On Apr 17, 6:03 am, kcrisman <[EMAIL PROTECTED]> wrote:
> However, what I really want is to be able to do this dynamically and
> to have the output be an "ordered set".  Maybe an example would be
> that I might want to list different orders of operations, so that
> object A="exponentiation>multiplication>addition" would be my normal
> list, but then I could have another ordering be the (wrong but
> potentially fun) B="addition>multiplication>exponentiation", and that
> if I wanted to then put in subtraction in B, I could infix it to be
> B="addition>multiplication=subtraction>exponentiation" for a LOT of
> fun.
>
> I was thinking now that maybe just a list (which has an implicit
> ordering and lots of functions on it) would work, but I don't know
> that it would allow "=" between elements very easily.

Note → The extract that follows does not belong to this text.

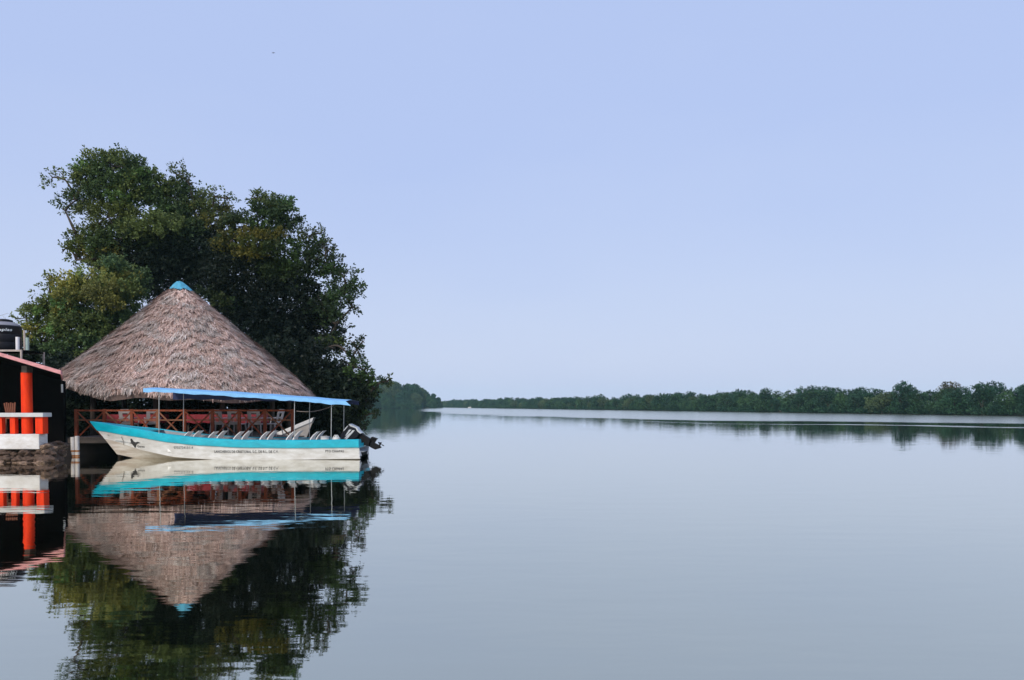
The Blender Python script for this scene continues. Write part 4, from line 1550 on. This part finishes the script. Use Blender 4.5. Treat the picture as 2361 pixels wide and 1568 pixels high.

For tiny sets, you could use graphs.  For your final example, start
with a graph with edges "addition->multiplication", "multiplication-
>subtraction", "subtraction->multiplication", and "subtraction-
>exponentiation".  Then compute the transitive closure of the graph.
To test whether A>B, A=B, A<B, or A and B are incomparable, just check
whether there are edges A->B and B->A in the graph.

Unfortunately the current implementation of transitive closure looks
pretty slow, so this will currently only work for tiny sets.